Like any industry, they like their acronyms! Here’s some common ones you might come across as you start your journey:  

  • HIIT (High-Intensity Interval Training): HIIT involves short bursts of intense activity followed by rest

  • AMRAP (As Many Rounds As Possible): AMRAP challenges you to complete as many rounds of a set workout as you can in a specific time frame.

  • WOD (Workout of the Day): Usually used in CrossFit, but common in other styles too – it’s a workout plan to be completed that day and varies each day.

  • DOMS (Delayed Onset Muscle Soreness): This is referring to the muscle soreness and stiffness you might experience a day (or even two days) after a workout. It’s due to tiny tears in your muscle fibres that trigger inflammation. It’s just temporary and the muscle will repair itself while growing stronger from the process. Keep in mind though, you should not experience DOMS all the time, this is more common for beginners and then after new or more intense workouts.

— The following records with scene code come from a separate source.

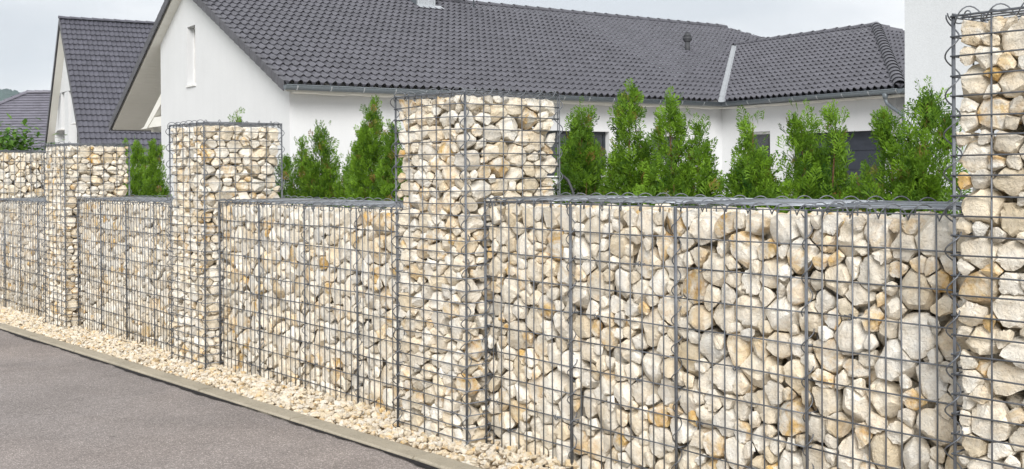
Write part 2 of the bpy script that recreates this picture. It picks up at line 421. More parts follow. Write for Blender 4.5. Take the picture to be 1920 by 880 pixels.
def stones_for(root, size, faces, zs, seed, hi, top_open=True, cap=300, radii=None, keep=None, cam_local=None):
    """root-local box 0..size filled with stones. faces: visible faces as (axis, side)."""
    r = np.random.default_rng(seed)
    radii = radii or [(.056, 4000), (.048, 20000), (.042, 34000), (.034, 60000), (.0265, 80000), (.020, 70000)]
    P, Q = fill_box(seed, size, zs, radii, r, faces)
    S = np.array([1, 1, zs]); sz = np.array(size)
    n = len(P); PS = P*S
    D2 = ((PS[:, None]-PS[None])**2).sum(2); np.fill_diagonal(D2, 9)
    K = min(34, n-1); NB = np.argpartition(D2, K, axis=1)[:, :K]
    # depth behind the nearest visible face
    dep = np.full(n, 9.0)
    for ax, side in faces:
        d = P[:, ax] if side == 0 else sz[ax]-P[:, ax]
        dep = np.minimum(dep, d)
    vis = dep < Q*1.15+.006
    camd = np.linalg.norm(P-np.array(cam_local), axis=1); order = np.argsort(camd)
    cand = [i for i in order if vis[i]]
    solo = set(cand[:cap])
    FV, FF, FC, base = [], [], [], 0
    for i in range(n):
        nb = NB[i]; d = PS[nb]-PS[i]; L = np.sqrt((d**2).sum(1)); nn = d/L[:, None]
        off = (L**2+Q[i]**2-Q[nb]**2)/(2*L); off = np.clip(off, .30*L, .72*L)*.975 - .0012
        PN = [nn]; PO = [off]
        rad = Q[i]; rec = max(0, r.normal(.003, .009))
        for ax in range(3):
            for side in (0, 1):
                dist = P[i, ax] if side == 0 else sz[ax]-P[i, ax]
                dist = dist*S[ax]
                nv = np.zeros(3); nv[ax] = -1 if side == 0 else 1
                free = (ax == 2 and side == 1)
                o = dist-.0035-(rec if ax < 2 else 0) + (.012 if free else 0)
                PN.append(nv[None]); PO.append(np.array([max(o, .01)]))
                if dist < 1.9*rad:
                    for _ in range(2):
                        t = nv+r.normal(size=3)*.34; t /= np.linalg.norm(t)
                        PN.append(t[None]); PO.append(np.array([max(.01, (dist-.003)*r.uniform(.90, 1.05))]))
        nc = r.integers(4, 7)
        PN.append(unit(r, nc)); PO.append(rad*r.uniform(.64, 1.2, nc))
        ax_ = unit(r, 1); sl_ = r.uniform(.46, .85); PN.append(np.concatenate([ax_, -ax_+unit(r, 1)*.25])); PN[-1] /= np.linalg.norm(PN[-1], axis=1)[:, None]; PO.append(rad*np.array([sl_, r.uniform(.7, 1.2)]))
        cp, = [unit(r, 14)]; PN.append(cp); PO.append(rad*r.uniform(1.45, 2.1, 14))
        PN = np.concatenate(PN); PO = np.concatenate(PO)
        lv = (4 if hi and i in solo and rad > .045 and camd[i] < 2.6 else 3) if (i in solo or dep[i] < (.075 if hi else .04)) else (2 if dep[i] < .14 else 1)
        D, F = ICO[lv]; D = D@rand_rot(r)
        V = stone_shape(D, PN, PO, r, rad)/S
        V = np.clip(V+P[i], [0.002, 0.002, -.02], [sz[0]-.002, sz[1]-.002, sz[2]+.03])-P[i]
        c = stone_tint(r)
        if i in solo:
            me = mesh_np('stone', V, F, True, np.array(c)[None]); me.set_sharp_from_angle(angle=R(24))
            link('stone', me, root, M_STONE, tuple(P[i]))
        else:
            FV.append(V+P[i]); FF.append(F+base); base += len(V); FC.append(np.repeat(np.array(c)[None], len(V), 0))
    if FV:
        me = mesh_np('stone_fill', np.concatenate(FV), np.concatenate(FF), True, np.concatenate(FC)); me.set_sharp_from_angle(angle=R(24))
        o = link('stone_fill', me, root, M_STONE)
        o['kind'] = 'stuff'
    return n, len(solo)

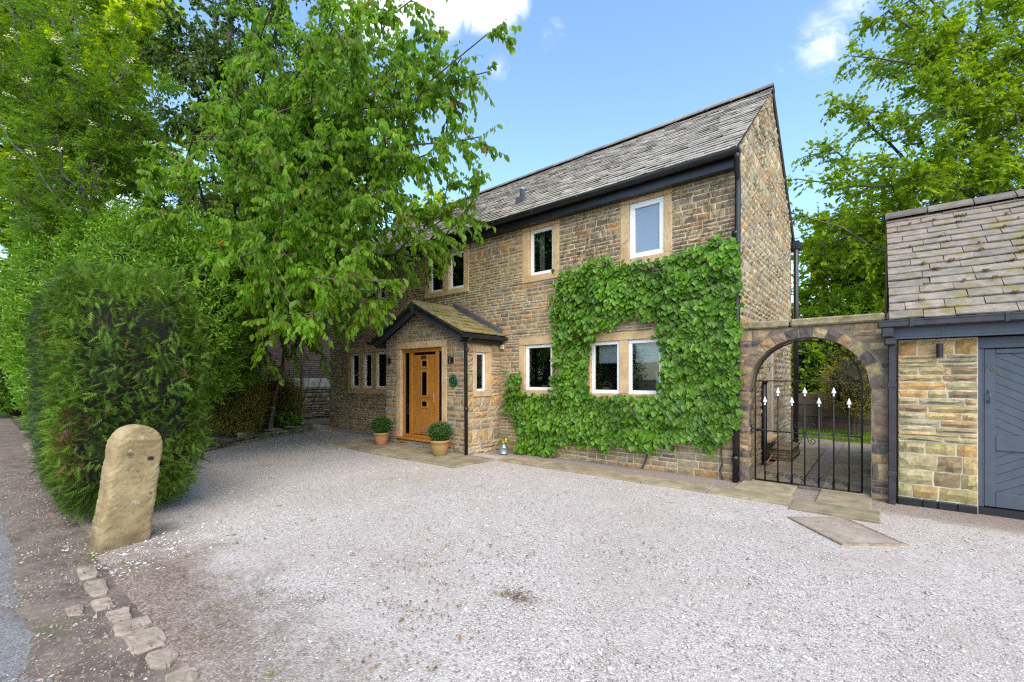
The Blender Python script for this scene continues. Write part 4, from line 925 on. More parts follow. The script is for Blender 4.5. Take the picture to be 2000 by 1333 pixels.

  • ROM (Range of Motion): This refers to how far you can move or stretch a part of your body (a joint or a muscle). We all have varying ranges of motion for our bodies, the goal would be to increase your range of motion overtime, through your workouts.

  • Rep: This is short for "repetition" and is a single count of a move you're doing (example: 1 push up = 1 rep, so if you want to 10 of them, you would be doing 10 reps of pushups).

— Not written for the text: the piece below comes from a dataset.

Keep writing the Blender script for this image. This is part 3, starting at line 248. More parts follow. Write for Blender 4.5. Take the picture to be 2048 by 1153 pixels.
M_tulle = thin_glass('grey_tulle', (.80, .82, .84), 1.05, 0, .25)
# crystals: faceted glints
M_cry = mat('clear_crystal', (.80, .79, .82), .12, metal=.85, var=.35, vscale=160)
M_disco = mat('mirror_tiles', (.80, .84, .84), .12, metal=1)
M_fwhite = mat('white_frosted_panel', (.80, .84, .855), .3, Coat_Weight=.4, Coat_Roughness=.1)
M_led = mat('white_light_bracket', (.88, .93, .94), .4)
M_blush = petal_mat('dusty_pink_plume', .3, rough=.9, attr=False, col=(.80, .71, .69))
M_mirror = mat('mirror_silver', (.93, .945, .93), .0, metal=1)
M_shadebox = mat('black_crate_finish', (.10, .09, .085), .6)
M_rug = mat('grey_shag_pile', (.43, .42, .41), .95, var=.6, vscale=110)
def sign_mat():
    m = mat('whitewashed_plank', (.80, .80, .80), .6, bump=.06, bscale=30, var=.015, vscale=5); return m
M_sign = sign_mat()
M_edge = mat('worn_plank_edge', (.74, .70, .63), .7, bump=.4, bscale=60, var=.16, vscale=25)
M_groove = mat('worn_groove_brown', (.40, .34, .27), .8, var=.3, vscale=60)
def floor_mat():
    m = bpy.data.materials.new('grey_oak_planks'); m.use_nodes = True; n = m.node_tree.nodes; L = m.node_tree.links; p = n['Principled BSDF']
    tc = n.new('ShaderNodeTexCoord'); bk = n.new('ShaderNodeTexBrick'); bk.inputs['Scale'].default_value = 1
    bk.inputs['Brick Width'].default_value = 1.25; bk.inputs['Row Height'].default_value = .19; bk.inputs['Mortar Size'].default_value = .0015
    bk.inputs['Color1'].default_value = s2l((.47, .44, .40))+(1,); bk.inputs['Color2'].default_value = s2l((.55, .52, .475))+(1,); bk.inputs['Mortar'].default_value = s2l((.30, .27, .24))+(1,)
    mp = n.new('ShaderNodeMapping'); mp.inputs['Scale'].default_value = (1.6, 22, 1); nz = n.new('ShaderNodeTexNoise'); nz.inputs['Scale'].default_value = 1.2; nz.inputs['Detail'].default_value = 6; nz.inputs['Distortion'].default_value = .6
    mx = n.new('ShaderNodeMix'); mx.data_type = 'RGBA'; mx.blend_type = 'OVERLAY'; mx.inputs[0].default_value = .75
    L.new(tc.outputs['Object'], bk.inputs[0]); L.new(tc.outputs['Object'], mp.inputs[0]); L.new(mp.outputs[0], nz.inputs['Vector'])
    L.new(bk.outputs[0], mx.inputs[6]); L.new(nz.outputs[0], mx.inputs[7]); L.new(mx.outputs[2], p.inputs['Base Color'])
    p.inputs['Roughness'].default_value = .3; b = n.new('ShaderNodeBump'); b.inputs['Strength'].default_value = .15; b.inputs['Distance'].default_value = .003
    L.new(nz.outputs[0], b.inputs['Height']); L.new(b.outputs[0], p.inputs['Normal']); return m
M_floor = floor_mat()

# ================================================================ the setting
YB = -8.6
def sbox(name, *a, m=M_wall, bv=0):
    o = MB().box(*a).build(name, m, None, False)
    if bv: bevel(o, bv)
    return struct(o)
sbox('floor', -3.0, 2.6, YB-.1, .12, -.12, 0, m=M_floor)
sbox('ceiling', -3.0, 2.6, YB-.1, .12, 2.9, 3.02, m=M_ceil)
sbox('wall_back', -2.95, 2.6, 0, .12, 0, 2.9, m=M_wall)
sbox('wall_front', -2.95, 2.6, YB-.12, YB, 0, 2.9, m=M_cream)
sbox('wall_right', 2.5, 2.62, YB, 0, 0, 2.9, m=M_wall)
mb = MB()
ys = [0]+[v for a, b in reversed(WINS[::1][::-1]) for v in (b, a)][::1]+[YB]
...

  • Set: This refers to a collection of reps (example 3 sets of 10 reps of pushups = a total of 30 pushups broken up into 10).

  • Superset: This means doing two exercise moves back to back without any rest in between them. This is used to save time but also increase workout intensity and challenge muscles.

  • Tabata: One of my favs! It’s a form of HIIT but consists of 8 rounds of 20 second bursts of work followed by 10 seconds of rest. It’s really intense, quick but effective.


Functional Fitness This style focuses exercises that mimic daily movements, enhancing your ability to perform everyday activities with ease. Think squats, lunges, and core exercises that contribute to better posture and overall functionality. You don't need to be a gym nerd; functional fitness is about making your workouts purposeful and applicable to real life.

Setting SMART Goals Understanding workout terms is just the beginning; setting goals is where the magic happens. SMART goals are Specific, Measurable, Achievable, Relevant, and Time-Bound. Instead of fixating on fitness stereotypes, define your objectives based on what makes sense for your lifestyle and aspirations.

In the world of workout talk, the most important language is the one you create for yourself! Whether you're into cardio, strength training, or a blend of both, your fitness journey is uniquely yours and the goal is to just get moving – and then stick with it consistently.

The more you know, the better, but start small and build from there!